Professor Kopalapillai Mahadeva started work in Sri Lanka as a design, construction, and maintenance engineer in the Public Works Department, Ceylon Government, and then was a  commissioned Officer in the Ceylon Engineers (Volunteers) Regiment of the Ceylon Army.

He and his wife, Dr Seethadevi Mahadeva, emigrated to Birmingham, U.K. in 1961 and he completed a MSc Course in Engineering Production and Management, including an ergonomics project, followed by a Research Project to obtain his PhD in Engineering Production (Operational Research) at the university in 1962.

He was also, in 1965, a lecturer and Acting Supervisor of the MSc in Work Design & Ergonomics course. He went on to be self-employed, as an industrial and management consultant from Birmingham to small and medium-scale Midlands industries.

He returned to Sri Lanka with his wife and two daughters and was the Director and Chief Executive of the UN-ILO-funded Small Industry Service Institute of Ceylon, assisting 3,000 industries.
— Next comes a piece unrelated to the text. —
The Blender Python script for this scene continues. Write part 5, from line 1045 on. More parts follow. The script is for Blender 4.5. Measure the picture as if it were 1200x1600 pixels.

He carried out a study tour of Europe, visiting industrial enterprises.

He was the Director/Chief Engineer at MITE Organization, Colombo, under which he built Jaffna and Chunakkam market. He was also Director for the Industrial Development Board of Ceylon, and the State Trading Corporation and Chairman of the North Ceylon Chamber of Commerce and Industry.

He then returned to the U.K. with his wife and now four children in 1978 as a full-time Honorary Research Fellow, Department of Engineering Production, University of Birmingham, and took on the leadership of the Hampshire Research, for the National Health Service and the university.

Following that, he was Professor of Production Engineering and Management in the University of West Indies in Trinidad and Tobago between 1980 and 1984.

After returning to the U.K., he was a Visiting Professor in Advanced Manufacturing Technology at  Birmingham City University (formerly Birmingham Polytechnic, formerly UCE). He also was an industrial consultant for WMEB and a leader of SERC’s AMT Research Project.

He then pursued his interests as a poet, author and publisher of English and Tamil poetry and literature books, and even a little bit of acting. This included founding and running ELAB (Eelavar Literature Academy of Britain) and Century House Publications.